- [PROBLEM REQUIREMENTS]
Which lines hold the word "objects"? Copy each of them.

- [PROVIDED MATERIAL]

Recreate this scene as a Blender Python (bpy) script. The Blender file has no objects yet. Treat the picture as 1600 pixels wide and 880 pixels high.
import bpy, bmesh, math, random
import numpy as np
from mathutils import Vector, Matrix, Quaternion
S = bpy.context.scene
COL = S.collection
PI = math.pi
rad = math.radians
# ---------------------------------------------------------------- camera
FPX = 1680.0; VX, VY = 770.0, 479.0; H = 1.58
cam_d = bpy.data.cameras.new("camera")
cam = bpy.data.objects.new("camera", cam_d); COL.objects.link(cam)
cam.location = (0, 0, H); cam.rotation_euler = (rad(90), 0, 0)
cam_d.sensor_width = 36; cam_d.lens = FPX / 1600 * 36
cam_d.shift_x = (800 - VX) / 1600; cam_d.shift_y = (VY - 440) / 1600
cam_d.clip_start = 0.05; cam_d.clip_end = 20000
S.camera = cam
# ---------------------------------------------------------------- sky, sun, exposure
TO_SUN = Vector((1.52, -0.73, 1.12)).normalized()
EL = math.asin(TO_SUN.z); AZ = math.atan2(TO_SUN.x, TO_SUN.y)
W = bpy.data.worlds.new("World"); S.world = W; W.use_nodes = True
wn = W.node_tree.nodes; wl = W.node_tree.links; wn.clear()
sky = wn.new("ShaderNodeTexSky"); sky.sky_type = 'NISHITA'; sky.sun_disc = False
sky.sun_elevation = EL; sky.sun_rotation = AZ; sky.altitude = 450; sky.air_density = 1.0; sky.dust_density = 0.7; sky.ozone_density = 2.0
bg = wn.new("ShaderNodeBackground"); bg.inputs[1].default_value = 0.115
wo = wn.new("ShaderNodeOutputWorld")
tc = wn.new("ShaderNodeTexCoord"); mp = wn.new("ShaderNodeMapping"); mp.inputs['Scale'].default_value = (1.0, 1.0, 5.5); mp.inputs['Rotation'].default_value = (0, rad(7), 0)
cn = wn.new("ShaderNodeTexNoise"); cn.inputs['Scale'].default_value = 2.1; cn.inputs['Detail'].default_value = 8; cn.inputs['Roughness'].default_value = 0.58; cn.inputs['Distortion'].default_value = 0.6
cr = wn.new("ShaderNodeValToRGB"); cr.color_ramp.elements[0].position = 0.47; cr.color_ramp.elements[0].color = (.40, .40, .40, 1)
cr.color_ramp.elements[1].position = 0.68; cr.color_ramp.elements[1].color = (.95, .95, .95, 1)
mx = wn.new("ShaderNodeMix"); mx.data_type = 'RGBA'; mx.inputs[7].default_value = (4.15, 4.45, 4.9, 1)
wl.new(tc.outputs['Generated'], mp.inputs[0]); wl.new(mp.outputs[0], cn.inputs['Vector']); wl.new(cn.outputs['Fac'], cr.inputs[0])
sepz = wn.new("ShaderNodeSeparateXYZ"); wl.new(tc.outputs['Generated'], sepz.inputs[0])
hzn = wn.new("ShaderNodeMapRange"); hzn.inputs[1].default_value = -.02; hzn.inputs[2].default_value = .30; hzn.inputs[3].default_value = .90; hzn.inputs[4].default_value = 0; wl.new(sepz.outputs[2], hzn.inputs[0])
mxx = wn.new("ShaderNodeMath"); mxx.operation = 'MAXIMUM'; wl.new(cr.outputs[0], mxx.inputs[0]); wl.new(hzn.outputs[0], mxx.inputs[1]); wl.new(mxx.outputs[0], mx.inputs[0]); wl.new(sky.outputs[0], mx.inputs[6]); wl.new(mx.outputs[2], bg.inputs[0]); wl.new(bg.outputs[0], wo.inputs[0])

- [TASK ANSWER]
Recreate this scene as a Blender Python (bpy) script. The Blender file has no objects yet. Treat the picture as 1600 pixels wide and 880 pixels high.
cam = bpy.data.objects.new("camera", cam_d); COL.objects.link(cam)